如何ともしがたい何か

便所の壁に殴り書き

「論文の書き方」清水幾太郎(岩波新書)

 定期的に読み返す本で、すでに4~5回は読み返しているであろういわば「座右の書」の一つ。いまさら説明する必要がないほど有名な社会学者であり、この本もいまさら紹介の必要もないだろう。名文家として知られる清水先生の「文章の書き方」についてのエッセーだ。

 自分も含めて、たくさんの人がただ何となく「書く」という行為に触れているが、清水先生は自分の今までの経験を踏まえて、とことん「書く」という行為について熱く語っている。

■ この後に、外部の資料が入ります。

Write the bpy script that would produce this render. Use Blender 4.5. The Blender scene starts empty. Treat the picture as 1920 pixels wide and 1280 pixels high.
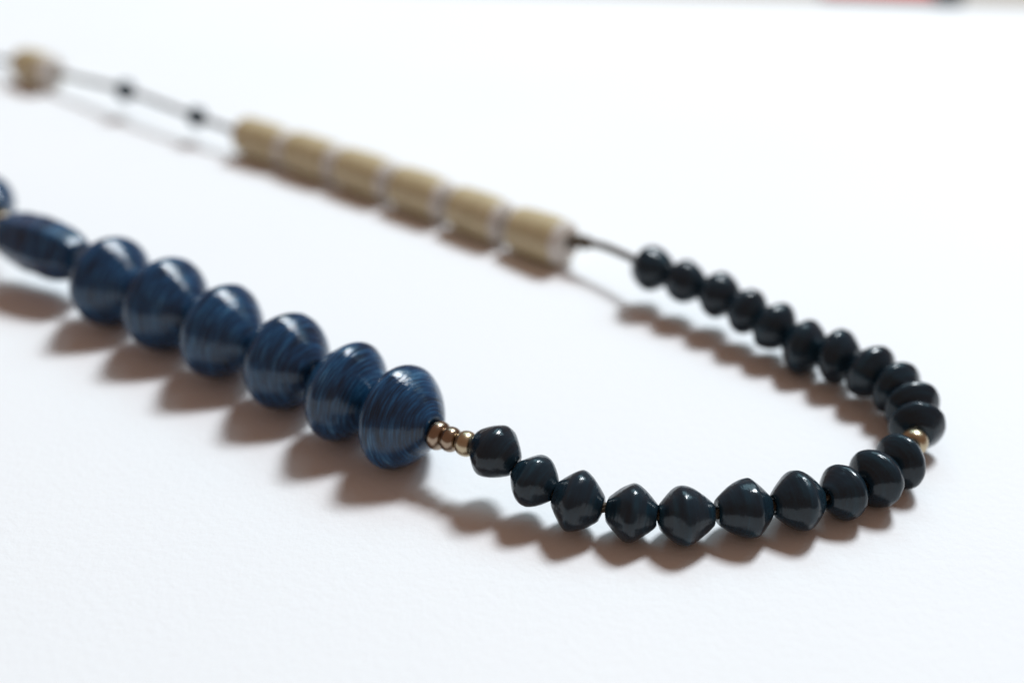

 書くという行為は、自分の頭の中にもやもやと漂っているたくさんの観念を、注意深く抽出し、丁寧に順番に並べる。そして、それをわかりやすく理路整然と文字で表現したのが文章であり、その一連の行動を執筆することという。ただ漫然とキーボードに向かっているだけではいけない。書くという作業は、自分の頭の中を整理することと同意語なのだ。清水先生はずばり「文章を作るのは、思想を作ることであり、人間を作ることである」と述べている。

 ところどころに書くことについての名言がこれでもかとある。それこそブログなどで文章を書くという行為に臨む人は多いだろう。読んでおいて損はない。むしろ、教則本として何度も読むべき本だろう。